On 12/8/24 21:50, Bertietaylor wrote:
On Sun, 8 Dec 2024 19:03:20 +0000, David Canzi wrote:
On 12/6/24 19:12, Bertietaylor wrote:
Lousy research skills by Einsteinians on display!
>
For some reason, you edited out everything I said, so it is not on
display. Maybe you don't really want it to be on display, hmm?
It is not necessary to repost what has already been posted. Anyone can
follow a thread to see what was written earlier.
It's easier for readers to judge the quality of your response if your
response and what it is a response to are both on-screen at the same
time.
True that Arindam's 2013 conference paper was rejected by Europeans but
was accepted by the Chinese, Koreans and the Japanese reviewers. In 2016
Arindam did realise the experiment he had described in the 2013 paper.
However the faculty at RMIT stabbed him in the back. They denied that
Arindam had made a working model of a new design rail gun, and failed
Arindam at his final PhD viva. Arindam then continued entirely on his
own and in 2017 posted online a full set of YouTube videos with complete
details. In later years he made more powerful guns and developed the new
theory, got more powerful capacitors to show inertia violation very
clearly. This proving his new physics started back in 1998.
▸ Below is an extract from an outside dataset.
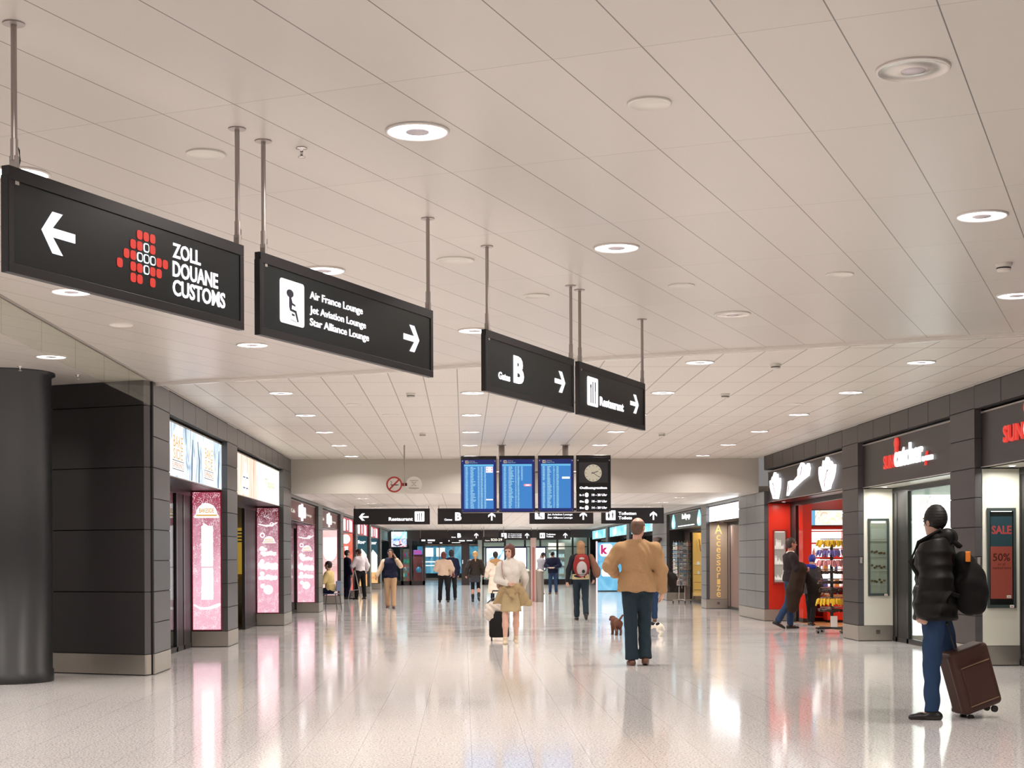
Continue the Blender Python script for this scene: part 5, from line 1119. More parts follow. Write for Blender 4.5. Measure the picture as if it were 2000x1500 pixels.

So did he get to present his paper at the conference? Did his paper
ever get published in a journal? Did he ever get his PhD? You say he
was stabbed in the back. I say he was treated like a flat-Earther
trying to get a PhD in geology, and that treatment was probably
appropriate.
https://www.facebook.com/100000534193755/videos/350814810783223The two-second video you posted a link to shows a railgun with flexible
rails. At one point the rocking of the tower of batteries flexes the
rails so they lose contact with one of the rollers used to support the
rails. The projectile is a cylindrical roller that hits stops at the
end of the rails, and knocks some kind of bumper over the stops and onto
the floor. The railgun first moves rightward while the projectile is
being propelled leftward. After the projectile hits the stops at the
end of the rails, the railgun moves leftward, colliding with the
dislodged bumper, which could affect the end result.
If the tower of batteries is half-way between two of the rollers that
support the rails, and something moves the tower closer to one of those
rollers than the other, on flexible rails there is a restoring force
that tends to move the tower back to half-way between the rollers.
If I wanted to test conservation of momentum with this kind of
apparatus, I would use rigid rails. I would not build a shaky tower
of 12 upright batteries, 3 layers high, narrow at the bottom and wide
at the top. They can be laid on their sides, 6 per rail, so that the
height of the pile is much lower, and widest at the bottom.
I would not accept the outcome of an experiment in which a piece of
the apparatus falls off.
The apparatus in the video doesn't look like it was designed to
detect a breakage of the conservation of momentum. It looks
like the product of prolonged tinkering, making the apparatus
more and more complicated until, finally, it produced a result
that could be interpreted as a breakage of conservation of
by somebody who doesn't think about it deeply enough.
I was responding to the claim that rail guns don't recoil.
That is not entirely correct. The claim is that the electromagnetic
force accelerating the armature - under certain conditions - does NOT
have an equal and opposite reaction.
Your direct quote from the 2013 paper described a lack of recoil.
I interpreted that as no recoil, and I expect that most native
English speakers would interpret it that way.
If you want to test conservation of momentum with this railgun
apparatus, use rigid rails, a compact arrangement of the batteries,
and a firmly attached bumper. Take video starting from the
moment power is applied to the rails and ending when the projectile
comes into contact with the bumper. If the distance the projectile
has moved multiplied by the projectile's mass is very different
from the distance the railgun has moved multiplied by the mass of
the railgun, then momentum was not conserved.
Conservation of momentum is very simple. You don't need an elaborate
and flimsy apparatus that wobbles and rocks to test it.
Now mechanical force is needed to
launch the projectile upon the rails. That force has a reaction of
course. The recoil seen on videos is the reaction from the mechanical
component.
I saw no mechanical device pushing the projectile to start
it moving. I saw a motion blur of a hand dipping down to
do something and then moving up again quickly. If I can't
see clearly what is happening, I have no reason to believe
that what is happening is what you say is happening.
Use a higher frame rate. Nowadays bits are cheap.